Pour faire entendre ces revendications, les syndicats ne comptent pas en rester là : le 3 juillet prochain, ils organisent une journée “tous sur site” afin de démontrer l’impossibilité logistique de la mesure. “Il n’y a même plus assez de places pour accueillir tous les salariés dans le cadre d’un retour massif sur site. Au-delà du nombre de chaises, les conditions de travail ont toutes été calibrées pour télétravailler”, soulignent-ils. Alors pourquoi un tel choix ? “Ce passage en force intervient dans un contexte de tensions sociales déjà fortes, marqué par les restructurations, les suppressions de postes et les transformations incessantes”, estime FO.

La situation n’est pas sans rappeler celle d’Ubisoft. En fin d’année dernière, l’annonce d’un retour en présentiel trois jours par semaine avait mis le feu aux poudres alors que l’entreprise traversait déjà une crise sociale. “C’est un plan social déguisé”, alertait alors l’un des délégués syndicaux de l’éditeur de jeux vidéo. Du côté de la Société Générale, les craintes sont similaires. “De manière très cynique, je me demande si cela ne traduit pas une volonté d’inciter certains à démissionner, d’avoir des départs à moindre coût. Des salariés vont probablement partir car cela change la façon dont ils conciliaient vie privée vie pro”, explique aux Echos Khalid Belhadaoui, délégué national à la CFDT.

“Dégradation du dialogue social”

Et le groupe bancaire est loin d’être le seul à tenter un retour en arrière sur le sujet. Hasard du calendrier, les salariés de Free voient eux aussi leur quota de journées en télétravail remis en question. Au travers d’une nouvelle charte, l’opérateur a annoncé vouloir réduire la voilure, limitant le distanciel à six jours par mois, contre huit actuellement, dont deux vendredis maximums. Autre changement, le télétravail sur deux jours consécutifs sera interdit. Une réorganisation “nécessaire”, ayant “fait l’objet d’une consultation auprès des partenaires sociaux” selon la direction.

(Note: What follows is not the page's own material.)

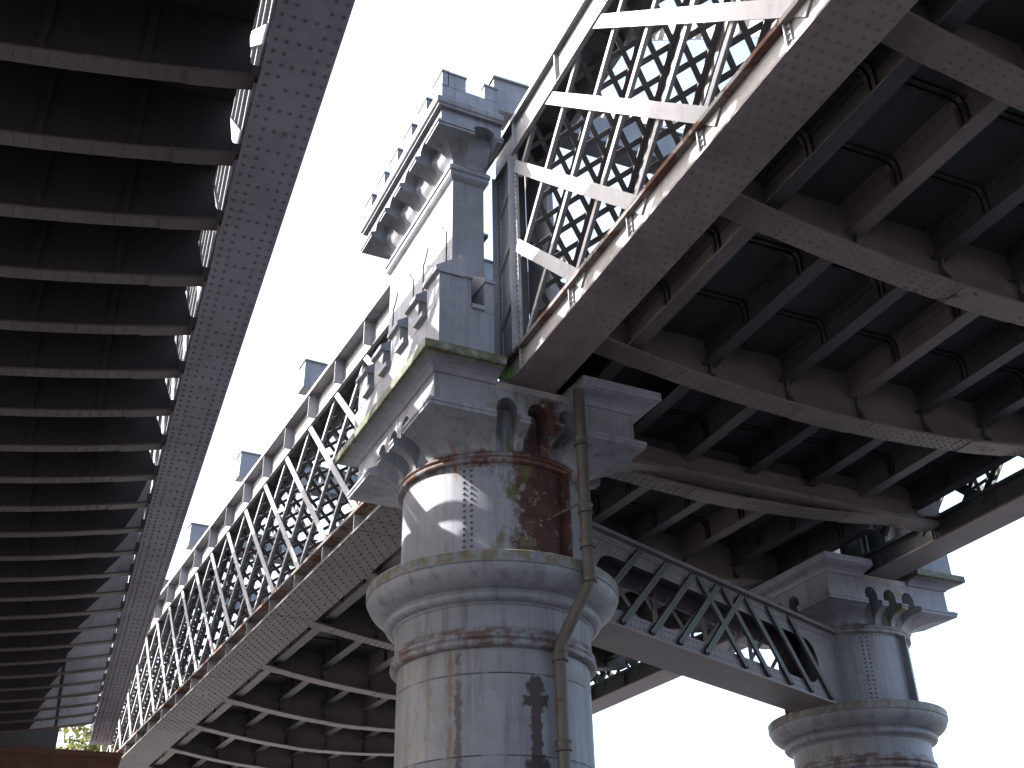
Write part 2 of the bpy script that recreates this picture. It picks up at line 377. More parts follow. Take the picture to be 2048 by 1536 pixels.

Cette nouvelle limitation concernerait 15% des effectifs ayant la possibilité de travailler à distance, avec quelques exceptions, comme les employés en situation de handicap ou les salariées souffrant d’endométriose. Mais là aussi, la pilule a du mal à passer. Demandant le retrait de la charte, les syndicats FO et Printemps écologique ont déposé un préavis de grève démarrant le 1er juillet. Huit entités sont appelées à participer, dont Freebox, Iliad SA et Free Réseau. “Malgré les alertes des représentants du personnel, les échanges en instances et les multiples interpellations, la direction reste sourde aux revendications”, affirment les deux syndicats qui observent une “dégradation du dialogue social”.

En décembre 2024, déjà, les équipes s’étaient mobilisées contre un retour au bureau des salariés travaillant au sein des centres d’appels et du service relation abonnés. La direction avait invoqué à l’époque une cyberattaque pour justifier cette décision, les connexions à distance ayant créé une faille de sécurité. Interrogée par Ici Provence, Annabel Ros, représentante CGT, questionnait néanmoins le véritable motif de l’opération. “On sent qu’il y a une volonté de pousser les salariés vers la sortie, sans en avoir l’air”, s’inquiétait-elle.